White working-class men and their supposed rage at institutions are always the “defining story” of an election. The fact that, in this election season, the economy is doing very well, that it's been adding jobs for the longest sustained period since World War II, that unemployment is below 5 percent, the deficit has been cut in half in the last seven years, that Obamacare is more successful that we had a right to expect, that the President’s approval ratings are the highest they’ve been since early 2009, and that the presidential candidate representing a continuation of his policies is outpolling her paranoid opponent by large and sometimes huge margins among every demographic group except white men...all these things mean nothing. The real story is now and forever Hard Times in the Heartland, Where They’re Not Racist, But.
This just in, from science: by definition, paranoia is not “caused” by anything. It’s an unreasonable, irrational fear. Economic insecurity is sometimes an ingredient in the stew from which it emanates. It is not a necessary one.
Isn’t it possible that cultural, social, and even neurological factors play as big a part in creating working-class paranoia as do stagnant wages? That sometimes a feeling of economic insecurity grows from the soil of racism and not the other way around?
For economics-obsessed pundits and political operatives, it’s not just narrow-minded to ignore the realities of the working-class vote, it’s bad punditry and politics.

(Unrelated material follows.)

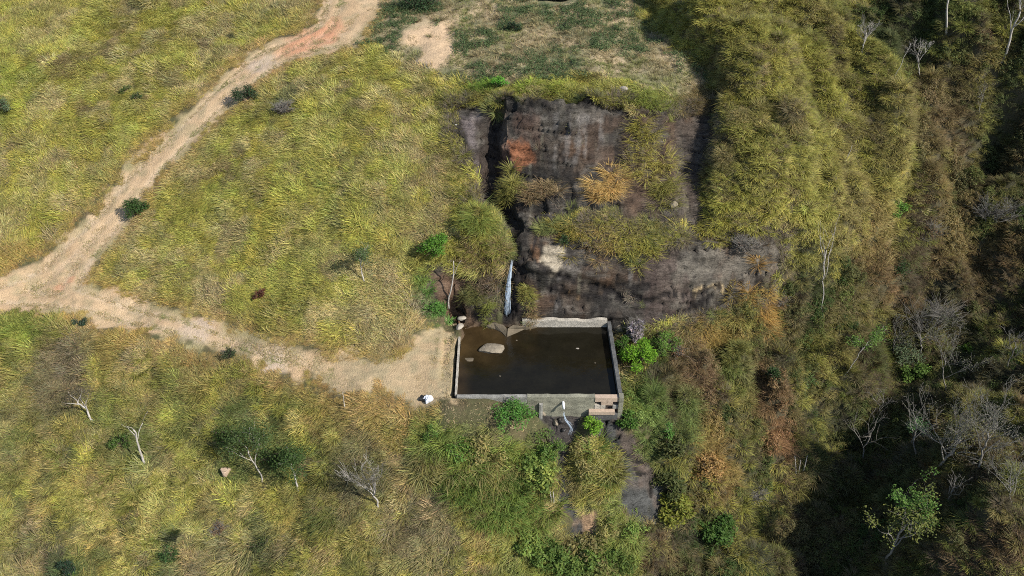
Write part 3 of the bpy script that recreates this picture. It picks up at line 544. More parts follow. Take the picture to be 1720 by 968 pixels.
# 3. grass cover of the spur between the tufts, mixed scrub of the gully
X, Y = jgrid(.38); mk = masks(X, Y); rg = .5 * fbm(X * .8, Y * .8, 140, 3)
keep = ((mk['valley'] + rg * 3 > .0) | (mk['spur'] > .2)) & (np.maximum(mk['rockU'], mk['rockL']) < -.1) & (mk['pond'] < -.9) & (mk['stream'] < 0) & (mk['marsh'] < .3)
X, Y = X[keep], Y[keep]; mk = {k: v[keep] for k, v in mk.items()}
isv = (mk['valley'] + .8 * fbm(X * .5, Y * .5, 141, 2) > 0)
r_ = rng.random(len(X)); pk = np.where(isv, np.select([r_ < .42, r_ < .62, r_ < .80, r_ < .92], [rng.integers(0, 4, len(X)), 5, 8, 6], 9), np.where(r_ < .10 + .35 * sst(.55, .75, nz(X, Y, .7, 148)), 8, rng.integers(0, 4, len(X))))
patch = nz(X, Y, .35, 142, 3); pk = np.where(isv & (patch > .72) & (r_ < .6), rng.integers(6, 8, len(X)), pk); pk = np.where(isv & (patch < .3) & (r_ < .6), 8, pk)
g_ = mixc(np.broadcast_to([.52, .465, .13], (len(X), 3)), (.29, .27, .08), nz(X, Y, .7, 143)); g_ = mixc(g_, (.26, .20, .11), sst(.5, .75, nz(X, Y, .7, 144, 4)) * .8)
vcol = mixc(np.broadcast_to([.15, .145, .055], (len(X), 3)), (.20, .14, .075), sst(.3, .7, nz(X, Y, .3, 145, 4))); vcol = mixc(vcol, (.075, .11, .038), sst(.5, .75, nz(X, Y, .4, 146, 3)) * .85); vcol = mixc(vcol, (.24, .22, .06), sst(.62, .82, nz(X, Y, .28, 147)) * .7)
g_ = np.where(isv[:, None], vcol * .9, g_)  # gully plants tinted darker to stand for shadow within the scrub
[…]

If you think it’s important to avoid “condescending” to white working-class voters in order to persuade them to vote for Hillary Clinton, you are living in a time when Democrats were afraid to say the words “gun control” or “minimum wage.” Those days are over. The voters you romanticize are not persuadable, and they haven’t been for a very long time. The Democrats don’t need them, they shouldn’t want them and they should once and for all stop coddling them.
Some things are deserving of contempt and condescension. Racism is one of those things.